▶ [The task]:
Quote the entries below from the line with "Keep writing the" through the line with "mb = MB(); mb.box(A_.x", both ends included, and only those lines.

-------- Data for this exercise

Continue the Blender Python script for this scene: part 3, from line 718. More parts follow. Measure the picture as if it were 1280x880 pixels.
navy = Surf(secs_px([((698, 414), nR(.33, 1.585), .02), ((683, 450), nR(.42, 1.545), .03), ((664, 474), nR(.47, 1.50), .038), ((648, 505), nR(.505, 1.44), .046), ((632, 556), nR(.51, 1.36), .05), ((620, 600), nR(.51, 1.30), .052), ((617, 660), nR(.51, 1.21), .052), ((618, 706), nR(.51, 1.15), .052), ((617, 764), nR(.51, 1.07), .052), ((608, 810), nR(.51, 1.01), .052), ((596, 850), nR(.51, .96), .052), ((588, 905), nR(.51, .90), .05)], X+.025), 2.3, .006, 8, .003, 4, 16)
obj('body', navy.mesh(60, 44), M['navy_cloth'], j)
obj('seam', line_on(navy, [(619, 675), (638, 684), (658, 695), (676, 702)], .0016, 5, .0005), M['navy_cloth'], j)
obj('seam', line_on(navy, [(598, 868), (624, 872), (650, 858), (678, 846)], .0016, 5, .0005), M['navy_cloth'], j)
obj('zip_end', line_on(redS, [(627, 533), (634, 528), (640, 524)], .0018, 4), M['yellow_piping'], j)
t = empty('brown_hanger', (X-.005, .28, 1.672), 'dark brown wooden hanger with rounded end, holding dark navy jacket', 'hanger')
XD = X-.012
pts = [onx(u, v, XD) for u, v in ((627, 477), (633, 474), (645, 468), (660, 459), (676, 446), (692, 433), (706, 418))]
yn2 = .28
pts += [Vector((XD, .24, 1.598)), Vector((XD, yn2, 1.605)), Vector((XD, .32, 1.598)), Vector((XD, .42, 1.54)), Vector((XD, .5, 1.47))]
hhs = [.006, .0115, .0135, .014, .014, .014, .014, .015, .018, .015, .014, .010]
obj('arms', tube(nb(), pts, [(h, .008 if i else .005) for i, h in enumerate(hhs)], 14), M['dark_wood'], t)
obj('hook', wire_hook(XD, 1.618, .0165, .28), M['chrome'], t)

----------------
-------- Data for this exercise

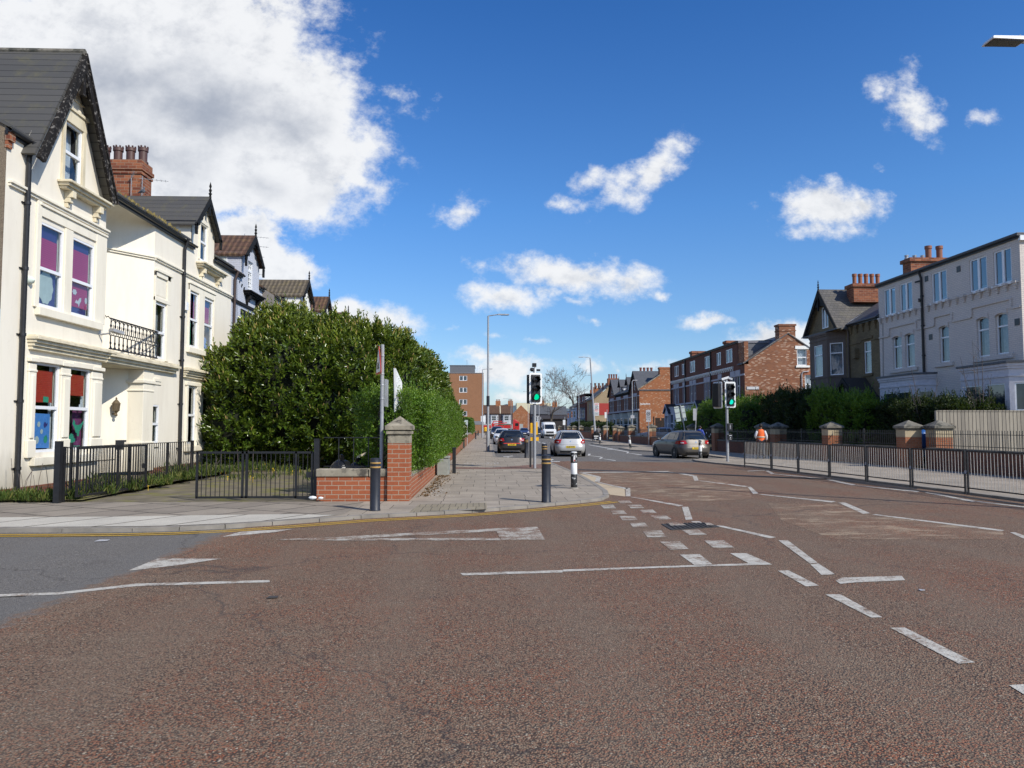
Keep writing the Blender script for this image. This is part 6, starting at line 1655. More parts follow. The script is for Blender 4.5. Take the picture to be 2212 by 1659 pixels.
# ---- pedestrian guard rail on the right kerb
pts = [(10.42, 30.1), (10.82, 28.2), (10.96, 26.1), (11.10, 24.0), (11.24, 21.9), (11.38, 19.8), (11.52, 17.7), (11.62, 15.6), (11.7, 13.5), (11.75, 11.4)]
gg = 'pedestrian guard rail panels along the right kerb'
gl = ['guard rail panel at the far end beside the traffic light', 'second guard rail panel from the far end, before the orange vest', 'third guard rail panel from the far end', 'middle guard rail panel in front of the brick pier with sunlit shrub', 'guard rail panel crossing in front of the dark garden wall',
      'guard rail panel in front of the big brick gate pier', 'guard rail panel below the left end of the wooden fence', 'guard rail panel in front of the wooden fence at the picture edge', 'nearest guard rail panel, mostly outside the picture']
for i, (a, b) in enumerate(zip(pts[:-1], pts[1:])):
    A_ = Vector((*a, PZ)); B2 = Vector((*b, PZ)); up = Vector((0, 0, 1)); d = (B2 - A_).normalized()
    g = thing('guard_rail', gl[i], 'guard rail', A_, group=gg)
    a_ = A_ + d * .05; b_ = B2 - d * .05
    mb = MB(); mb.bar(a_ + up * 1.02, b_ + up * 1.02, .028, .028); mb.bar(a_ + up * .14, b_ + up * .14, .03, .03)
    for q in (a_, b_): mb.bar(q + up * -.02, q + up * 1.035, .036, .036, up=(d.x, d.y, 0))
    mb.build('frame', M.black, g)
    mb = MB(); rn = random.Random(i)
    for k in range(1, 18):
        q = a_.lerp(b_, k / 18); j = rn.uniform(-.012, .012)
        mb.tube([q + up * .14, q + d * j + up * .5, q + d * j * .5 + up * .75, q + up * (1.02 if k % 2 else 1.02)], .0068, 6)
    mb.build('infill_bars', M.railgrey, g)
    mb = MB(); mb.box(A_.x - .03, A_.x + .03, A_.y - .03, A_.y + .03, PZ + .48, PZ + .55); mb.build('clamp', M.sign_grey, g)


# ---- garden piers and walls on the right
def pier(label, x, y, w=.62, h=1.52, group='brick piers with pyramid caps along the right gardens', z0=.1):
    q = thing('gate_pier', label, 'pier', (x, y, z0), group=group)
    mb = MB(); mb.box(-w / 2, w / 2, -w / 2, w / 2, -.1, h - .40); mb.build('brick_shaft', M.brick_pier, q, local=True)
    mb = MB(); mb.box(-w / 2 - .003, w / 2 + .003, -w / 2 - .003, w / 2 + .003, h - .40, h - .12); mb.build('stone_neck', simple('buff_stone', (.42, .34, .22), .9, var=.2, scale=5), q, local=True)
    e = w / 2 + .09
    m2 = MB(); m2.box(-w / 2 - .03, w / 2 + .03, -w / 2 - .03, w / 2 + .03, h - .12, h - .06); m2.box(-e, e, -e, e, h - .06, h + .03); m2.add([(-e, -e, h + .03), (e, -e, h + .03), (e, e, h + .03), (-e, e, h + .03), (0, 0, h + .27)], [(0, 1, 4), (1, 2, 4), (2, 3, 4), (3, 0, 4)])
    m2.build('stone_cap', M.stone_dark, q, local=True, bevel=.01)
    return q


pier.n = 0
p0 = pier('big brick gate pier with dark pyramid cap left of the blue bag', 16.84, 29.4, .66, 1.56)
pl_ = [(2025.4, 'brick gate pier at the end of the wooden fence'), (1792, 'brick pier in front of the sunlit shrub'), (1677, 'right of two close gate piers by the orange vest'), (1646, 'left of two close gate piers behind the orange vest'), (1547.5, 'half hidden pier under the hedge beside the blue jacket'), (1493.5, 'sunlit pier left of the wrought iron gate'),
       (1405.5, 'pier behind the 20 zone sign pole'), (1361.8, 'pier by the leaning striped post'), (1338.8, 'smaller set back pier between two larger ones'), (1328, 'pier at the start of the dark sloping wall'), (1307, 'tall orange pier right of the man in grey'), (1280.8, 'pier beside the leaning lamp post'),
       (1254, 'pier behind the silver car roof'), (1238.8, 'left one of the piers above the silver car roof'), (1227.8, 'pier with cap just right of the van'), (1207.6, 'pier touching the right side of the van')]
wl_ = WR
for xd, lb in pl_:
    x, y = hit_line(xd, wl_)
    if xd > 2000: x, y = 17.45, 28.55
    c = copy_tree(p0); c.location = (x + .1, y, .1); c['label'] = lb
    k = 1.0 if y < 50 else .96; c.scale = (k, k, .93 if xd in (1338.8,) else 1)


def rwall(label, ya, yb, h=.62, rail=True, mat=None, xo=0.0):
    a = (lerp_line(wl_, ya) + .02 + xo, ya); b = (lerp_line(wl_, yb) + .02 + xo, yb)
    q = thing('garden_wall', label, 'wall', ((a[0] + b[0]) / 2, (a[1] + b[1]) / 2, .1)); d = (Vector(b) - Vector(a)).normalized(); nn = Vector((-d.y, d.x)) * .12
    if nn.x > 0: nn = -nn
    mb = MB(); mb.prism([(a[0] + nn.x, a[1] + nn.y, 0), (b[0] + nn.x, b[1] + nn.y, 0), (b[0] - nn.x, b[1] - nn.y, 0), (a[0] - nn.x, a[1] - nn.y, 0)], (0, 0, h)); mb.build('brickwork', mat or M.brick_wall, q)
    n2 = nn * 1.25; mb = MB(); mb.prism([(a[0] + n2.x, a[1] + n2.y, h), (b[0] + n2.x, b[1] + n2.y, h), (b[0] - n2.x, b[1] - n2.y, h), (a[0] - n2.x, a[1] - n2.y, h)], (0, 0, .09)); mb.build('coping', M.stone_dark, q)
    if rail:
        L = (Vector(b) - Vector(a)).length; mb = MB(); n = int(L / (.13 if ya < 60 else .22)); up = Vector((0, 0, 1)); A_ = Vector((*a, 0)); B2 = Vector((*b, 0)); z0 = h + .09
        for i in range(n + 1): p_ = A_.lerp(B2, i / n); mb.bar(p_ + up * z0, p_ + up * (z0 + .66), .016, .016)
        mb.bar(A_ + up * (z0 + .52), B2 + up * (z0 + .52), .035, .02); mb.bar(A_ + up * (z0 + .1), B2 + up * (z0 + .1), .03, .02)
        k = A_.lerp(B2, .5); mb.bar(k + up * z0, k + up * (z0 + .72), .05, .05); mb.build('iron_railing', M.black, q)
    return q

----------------

▶ [Task result]:
Keep writing the Blender script for this image. This is part 6, starting at line 1655. More parts follow. The script is for Blender 4.5. Take the picture to be 2212 by 1659 pixels.
# ---- pedestrian guard rail on the right kerb
pts = [(10.42, 30.1), (10.82, 28.2), (10.96, 26.1), (11.10, 24.0), (11.24, 21.9), (11.38, 19.8), (11.52, 17.7), (11.62, 15.6), (11.7, 13.5), (11.75, 11.4)]
gg = 'pedestrian guard rail panels along the right kerb'
gl = ['guard rail panel at the far end beside the traffic light', 'second guard rail panel from the far end, before the orange vest', 'third guard rail panel from the far end', 'middle guard rail panel in front of the brick pier with sunlit shrub', 'guard rail panel crossing in front of the dark garden wall',
      'guard rail panel in front of the big brick gate pier', 'guard rail panel below the left end of the wooden fence', 'guard rail panel in front of the wooden fence at the picture edge', 'nearest guard rail panel, mostly outside the picture']
for i, (a, b) in enumerate(zip(pts[:-1], pts[1:])):
    A_ = Vector((*a, PZ)); B2 = Vector((*b, PZ)); up = Vector((0, 0, 1)); d = (B2 - A_).normalized()
    g = thing('guard_rail', gl[i], 'guard rail', A_, group=gg)
    a_ = A_ + d * .05; b_ = B2 - d * .05
    mb = MB(); mb.bar(a_ + up * 1.02, b_ + up * 1.02, .028, .028); mb.bar(a_ + up * .14, b_ + up * .14, .03, .03)
    for q in (a_, b_): mb.bar(q + up * -.02, q + up * 1.035, .036, .036, up=(d.x, d.y, 0))
    mb.build('frame', M.black, g)
    mb = MB(); rn = random.Random(i)
    for k in range(1, 18):
        q = a_.lerp(b_, k / 18); j = rn.uniform(-.012, .012)
        mb.tube([q + up * .14, q + d * j + up * .5, q + d * j * .5 + up * .75, q + up * (1.02 if k % 2 else 1.02)], .0068, 6)
    mb.build('infill_bars', M.railgrey, g)
    mb = MB(); mb.box(A_.x - .03, A_.x + .03, A_.y - .03, A_.y + .03, PZ + .48, PZ + .55); mb.build('clamp', M.sign_grey, g)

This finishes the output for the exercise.